To complete the square for \(6x - x^2\), notice that this can be rewritten as \(- (x^2 - 6x)\). Completing the square inside the parentheses gives us \[-(x^2 - 6x) = -(x - 3)^2 + 9.\] This allows us to simplify the integral to \(\int \frac{1}{\sqrt{-(x-3)^2 + 9}} dx\).

The integral with the completed square is a standard form that can be evaluated using a standard formula for an integral involving \(\sqrt{a^2 - u^2}\): The integral is \(\arcsin\left(\frac{x - 3}{3}\right) + C\), where C is the integration constant.

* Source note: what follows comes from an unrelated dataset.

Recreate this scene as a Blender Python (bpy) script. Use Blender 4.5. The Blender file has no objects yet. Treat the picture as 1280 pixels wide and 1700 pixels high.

Make the substitution \(u = \sqrt{x}\), then \(x = u^2\) and \(dx = 2u du\). The given integral thus simplifies to \(\int \frac{2u}{\sqrt{6u^2 - u^4}} du\), simplify to get \(\int \frac{2}{\sqrt{6 - u^2}} du\). This integral can be solved using the same formula used in step 2 which gives \(\arcsin\left(\frac{u}{\sqrt{6}}\right) + C\). Substituting back in \( u = \sqrt{x} \) gives the final result as \(\arcsin\left(\frac{\sqrt{x}}{\sqrt{6}}\right) + C\).

Though the two provided answers may look different, they are actually the same mathematical object. This can be shown by graphing both antiderivatives and observing that the graphs overlay each other precisely in the domain of \(x\) from 0 to 6 (except at the points where the function is undefined due to division by zero). Moreover, graphing can reveal that both functions have the same domain, which is \([0,6]\).